>> start Provided material
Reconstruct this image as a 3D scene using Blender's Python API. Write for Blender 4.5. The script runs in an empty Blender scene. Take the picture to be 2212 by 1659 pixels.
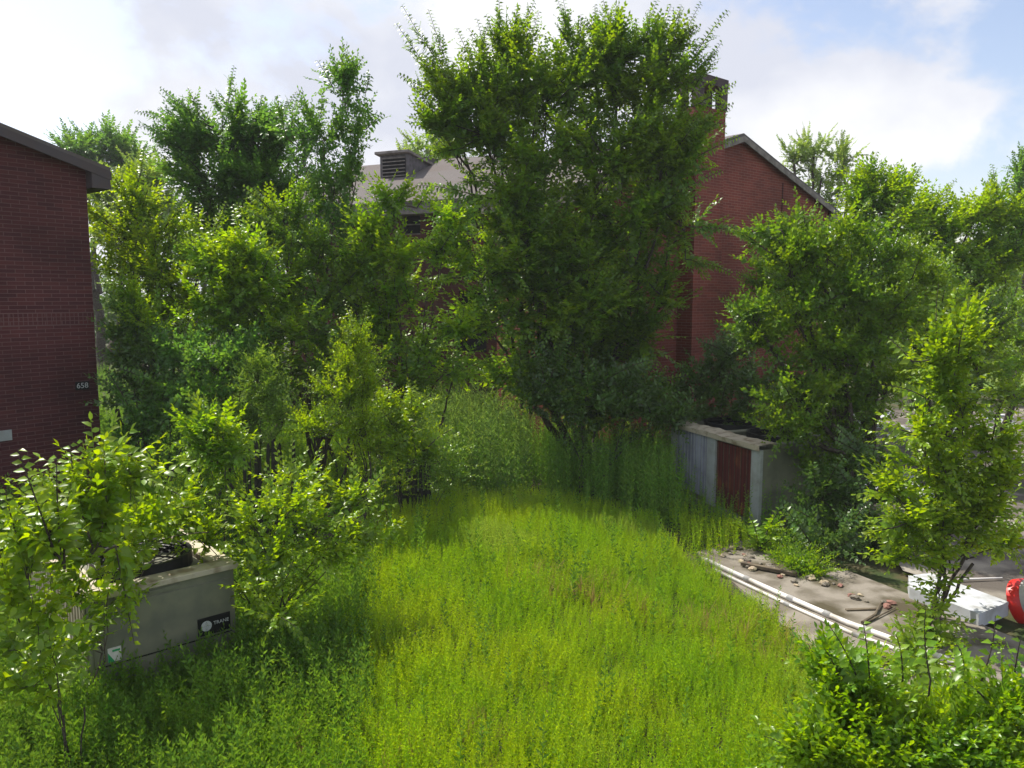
import bpy, bmesh, math, random
import numpy as np
from mathutils import Vector, Matrix
random.seed(7); RNG = np.random.default_rng(11)
S = bpy.context.scene; COL = S.collection
# ------------------------------------------------------------------ camera
PITCH = math.radians(6.3); CAMZ = 4.0; FPX = 1700.0     # photo measured on a 2212 x 1659 grid
cd = bpy.data.cameras.new('camera'); cam = bpy.data.objects.new('camera', cd); COL.objects.link(cam)
cam.location = (0, 0, CAMZ); cam.rotation_euler = (math.radians(90) - PITCH, 0, 0)
cd.sensor_width = 36; cd.lens = 36 * FPX / 2212; cd.clip_start = .05; cd.clip_end = 3000
S.camera = cam
# ------------------------------------------------------------------ sun, sky
SUN_AZ = math.radians(52); SUN_EL = math.radians(56)     # azimuth to the left of +Y
sd = bpy.data.lights.new('sun', 'SUN'); sd.energy = 4.8; sd.angle = math.radians(.6); sd.color = (1, .95, .86)
sun = bpy.data.objects.new('sun', sd); COL.objects.link(sun)
sdir = Vector((-math.sin(SUN_AZ)*math.cos(SUN_EL), math.cos(SUN_AZ)*math.cos(SUN_EL), math.sin(SUN_EL)))
sun.rotation_euler = sdir.to_track_quat('Z', 'Y').to_euler(); sun.location = sdir * 60
w = bpy.data.worlds.new('World'); S.world = w; w.use_nodes = True
N = w.node_tree.nodes; Lk = w.node_tree.links; N.clear()
def nd(t, **k):
    n = N.new(t)
    for a, b in k.items(): setattr(n, a, b)
    return n
out = nd('ShaderNodeOutputWorld'); bg = nd('ShaderNodeBackground'); bg.inputs[1].default_value = .15
sky = nd('ShaderNodeTexSky', sky_type='NISHITA'); sky.sun_disc = False
sky.sun_elevation = SUN_EL; sky.sun_rotation = -SUN_AZ; sky.air_density = 1; sky.dust_density = 1.5; sky.ozone_density = 1.2
tc = nd('ShaderNodeTexCoord')
def vmath(op, a, b=None):
    n = nd('ShaderNodeVectorMath', operation=op); Lk.new(a, n.inputs[0])
    if b is not None: n.inputs[1].default_value = b
    return n
def fmath(op, a, b):
    n = nd('ShaderNodeMath', operation=op)
    for i, v in enumerate((a, b)):
        if isinstance(v, (int, float)): n.inputs[i].default_value = v
        else: Lk.new(v, n.inputs[i])
    return n.outputs[0]
sc_ = vmath('MULTIPLY', tc.outputs['Generated'], (1, 1, 1.35))
n1 = nd('ShaderNodeTexNoise'); n1.inputs['Scale'].default_value = 4.2; n1.inputs['Detail'].default_value = 9; n1.inputs['Roughness'].default_value = .58
n1.inputs['Distortion'].default_value = .15; Lk.new(sc_.outputs[0], n1.inputs['Vector'])
n2 = nd('ShaderNodeTexNoise'); n2.inputs['Scale'].default_value = 3.4; n2.inputs['Detail'].default_value = 8; Lk.new(sc_.outputs[0], n2.inputs['Vector'])
# bias: more cloud to the left, clear patches toward given directions
bias = None
def lump(px, py, wdt, amt):
    dx = (px-1106)/FPX; dy = (829.5-py)/FPX
    v = Vector((dx, math.cos(PITCH)+dy*math.sin(PITCH), -math.sin(PITCH)+dy*math.cos(PITCH))).normalized()
    d = vmath('DISTANCE', tc.outputs['Generated'], tuple(v)).outputs['Value']
    q = fmath('DIVIDE', d, wdt); q = fmath('MULTIPLY', q, q); q = fmath('MULTIPLY', q, -1.0)
    return fmath('MULTIPLY', fmath('POWER', 2.718, q), amt)
dens = n1.outputs[0]
for a in ((1800, 60, .17, -.22), (2180, 110, .13, -.12), (1990, 440, .09, -.10), (600, 60, .10, -.22), (-10, 150, .13, -.28), (2150, 420, .10, -.22),
          (300, 200, .22, .16), (1250, 130, .3, .16), (1960, 270, .14, .30), (800, 300, .25, .10), (1700, 250, .12, .18), (480, 420, .1, -.05)):
    dens = fmath('ADD', dens, lump(*a))
rp = nd('ShaderNodeMapRange'); rp.interpolation_type = 'SMOOTHSTEP'; rp.inputs[1].default_value = .43; rp.inputs[2].default_value = .57
Lk.new(dens, rp.inputs[0])
cc = nd('ShaderNodeMix', data_type='RGBA'); cc.inputs[6].default_value = (3.8, 3.95, 4.5, 1); cc.inputs[7].default_value = (5.2, 5.25, 5.4, 1)
r2 = nd('ShaderNodeMapRange'); r2.inputs[1].default_value = .42; r2.inputs[2].default_value = .58; Lk.new(n2.outputs[0], r2.inputs[0]); Lk.new(r2.outputs[0], cc.inputs[0])
skb = nd('ShaderNodeMix', data_type='RGBA'); skb.blend_type = 'MULTIPLY'; skb.inputs[0].default_value = 1; skb.inputs[7].default_value = (1.2, 1.05, .98, 1)
Lk.new(sky.outputs[0], skb.inputs[6])
mx = nd('ShaderNodeMix', data_type='RGBA'); Lk.new(rp.outputs[0], mx.inputs[0]); Lk.new(skb.outputs[2], mx.inputs[6]); Lk.new(cc.outputs[2], mx.inputs[7])
Lk.new(mx.outputs[2], bg.inputs[0]); Lk.new(bg.outputs[0], out.inputs[0])
w.cycles.sampling_method = 'AUTOMATIC'
S.view_settings.view_transform = 'Standard'; S.view_settings.look = 'None'; S.view_settings.exposure = .42; S.view_settings.gamma = 1
S.cycles.max_bounces = 7; S.cycles.diffuse_bounces = 3; S.cycles.transmission_bounces = 5; S.cycles.transparent_max_bounces = 4
# ------------------------------------------------------------------ pixel -> point
def ray(x, y):
    dx = (x-1106)/FPX; dy = (829.5-y)/FPX
    return Vector((dx, math.cos(PITCH)+dy*math.sin(PITCH), -math.sin(PITCH)+dy*math.cos(PITCH)))
C0 = Vector((0, 0, CAMZ))
def W(x, y, Y): r = ray(x, y); return C0 + r*(Y/r.y)
def G(x, y, z=0.): r = ray(x, y); return C0 + r*((z-CAMZ)/r.z)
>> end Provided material
Written instruction |
Except for the pictures, print the data above exactly.

Answer below |
Reconstruct this image as a 3D scene using Blender's Python API. Write for Blender 4.5. The script runs in an empty Blender scene. Take the picture to be 2212 by 1659 pixels.
import bpy, bmesh, math, random
import numpy as np
from mathutils import Vector, Matrix
random.seed(7); RNG = np.random.default_rng(11)
S = bpy.context.scene; COL = S.collection
# ------------------------------------------------------------------ camera
PITCH = math.radians(6.3); CAMZ = 4.0; FPX = 1700.0     # photo measured on a 2212 x 1659 grid
cd = bpy.data.cameras.new('camera'); cam = bpy.data.objects.new('camera', cd); COL.objects.link(cam)
cam.location = (0, 0, CAMZ); cam.rotation_euler = (math.radians(90) - PITCH, 0, 0)
cd.sensor_width = 36; cd.lens = 36 * FPX / 2212; cd.clip_start = .05; cd.clip_end = 3000
S.camera = cam
# ------------------------------------------------------------------ sun, sky
SUN_AZ = math.radians(52); SUN_EL = math.radians(56)     # azimuth to the left of +Y
sd = bpy.data.lights.new('sun', 'SUN'); sd.energy = 4.8; sd.angle = math.radians(.6); sd.color = (1, .95, .86)
sun = bpy.data.objects.new('sun', sd); COL.objects.link(sun)
sdir = Vector((-math.sin(SUN_AZ)*math.cos(SUN_EL), math.cos(SUN_AZ)*math.cos(SUN_EL), math.sin(SUN_EL)))
sun.rotation_euler = sdir.to_track_quat('Z', 'Y').to_euler(); sun.location = sdir * 60
w = bpy.data.worlds.new('World'); S.world = w; w.use_nodes = True
N = w.node_tree.nodes; Lk = w.node_tree.links; N.clear()
def nd(t, **k):
    n = N.new(t)
    for a, b in k.items(): setattr(n, a, b)
    return n
out = nd('ShaderNodeOutputWorld'); bg = nd('ShaderNodeBackground'); bg.inputs[1].default_value = .15
sky = nd('ShaderNodeTexSky', sky_type='NISHITA'); sky.sun_disc = False
sky.sun_elevation = SUN_EL; sky.sun_rotation = -SUN_AZ; sky.air_density = 1; sky.dust_density = 1.5; sky.ozone_density = 1.2
tc = nd('ShaderNodeTexCoord')
def vmath(op, a, b=None):
    n = nd('ShaderNodeVectorMath', operation=op); Lk.new(a, n.inputs[0])
    if b is not None: n.inputs[1].default_value = b
    return n
def fmath(op, a, b):
    n = nd('ShaderNodeMath', operation=op)
    for i, v in enumerate((a, b)):
        if isinstance(v, (int, float)): n.inputs[i].default_value = v
        else: Lk.new(v, n.inputs[i])
    return n.outputs[0]
sc_ = vmath('MULTIPLY', tc.outputs['Generated'], (1, 1, 1.35))
n1 = nd('ShaderNodeTexNoise'); n1.inputs['Scale'].default_value = 4.2; n1.inputs['Detail'].default_value = 9; n1.inputs['Roughness'].default_value = .58
n1.inputs['Distortion'].default_value = .15; Lk.new(sc_.outputs[0], n1.inputs['Vector'])
n2 = nd('ShaderNodeTexNoise'); n2.inputs['Scale'].default_value = 3.4; n2.inputs['Detail'].default_value = 8; Lk.new(sc_.outputs[0], n2.inputs['Vector'])
# bias: more cloud to the left, clear patches toward given directions
bias = None
def lump(px, py, wdt, amt):
    dx = (px-1106)/FPX; dy = (829.5-py)/FPX
    v = Vector((dx, math.cos(PITCH)+dy*math.sin(PITCH), -math.sin(PITCH)+dy*math.cos(PITCH))).normalized()
    d = vmath('DISTANCE', tc.outputs['Generated'], tuple(v)).outputs['Value']
    q = fmath('DIVIDE', d, wdt); q = fmath('MULTIPLY', q, q); q = fmath('MULTIPLY', q, -1.0)
    return fmath('MULTIPLY', fmath('POWER', 2.718, q), amt)
dens = n1.outputs[0]
for a in ((1800, 60, .17, -.22), (2180, 110, .13, -.12), (1990, 440, .09, -.10), (600, 60, .10, -.22), (-10, 150, .13, -.28), (2150, 420, .10, -.22),
          (300, 200, .22, .16), (1250, 130, .3, .16), (1960, 270, .14, .30), (800, 300, .25, .10), (1700, 250, .12, .18), (480, 420, .1, -.05)):
    dens = fmath('ADD', dens, lump(*a))
rp = nd('ShaderNodeMapRange'); rp.interpolation_type = 'SMOOTHSTEP'; rp.inputs[1].default_value = .43; rp.inputs[2].default_value = .57
Lk.new(dens, rp.inputs[0])
cc = nd('ShaderNodeMix', data_type='RGBA'); cc.inputs[6].default_value = (3.8, 3.95, 4.5, 1); cc.inputs[7].default_value = (5.2, 5.25, 5.4, 1)
r2 = nd('ShaderNodeMapRange'); r2.inputs[1].default_value = .42; r2.inputs[2].default_value = .58; Lk.new(n2.outputs[0], r2.inputs[0]); Lk.new(r2.outputs[0], cc.inputs[0])
skb = nd('ShaderNodeMix', data_type='RGBA'); skb.blend_type = 'MULTIPLY'; skb.inputs[0].default_value = 1; skb.inputs[7].default_value = (1.2, 1.05, .98, 1)
Lk.new(sky.outputs[0], skb.inputs[6])
mx = nd('ShaderNodeMix', data_type='RGBA'); Lk.new(rp.outputs[0], mx.inputs[0]); Lk.new(skb.outputs[2], mx.inputs[6]); Lk.new(cc.outputs[2], mx.inputs[7])
Lk.new(mx.outputs[2], bg.inputs[0]); Lk.new(bg.outputs[0], out.inputs[0])
w.cycles.sampling_method = 'AUTOMATIC'
S.view_settings.view_transform = 'Standard'; S.view_settings.look = 'None'; S.view_settings.exposure = .42; S.view_settings.gamma = 1
S.cycles.max_bounces = 7; S.cycles.diffuse_bounces = 3; S.cycles.transmission_bounces = 5; S.cycles.transparent_max_bounces = 4
# ------------------------------------------------------------------ pixel -> point
def ray(x, y):
    dx = (x-1106)/FPX; dy = (829.5-y)/FPX
    return Vector((dx, math.cos(PITCH)+dy*math.sin(PITCH), -math.sin(PITCH)+dy*math.cos(PITCH)))
C0 = Vector((0, 0, CAMZ))
def W(x, y, Y): r = ray(x, y); return C0 + r*(Y/r.y)
def G(x, y, z=0.): r = ray(x, y); return C0 + r*((z-CAMZ)/r.z)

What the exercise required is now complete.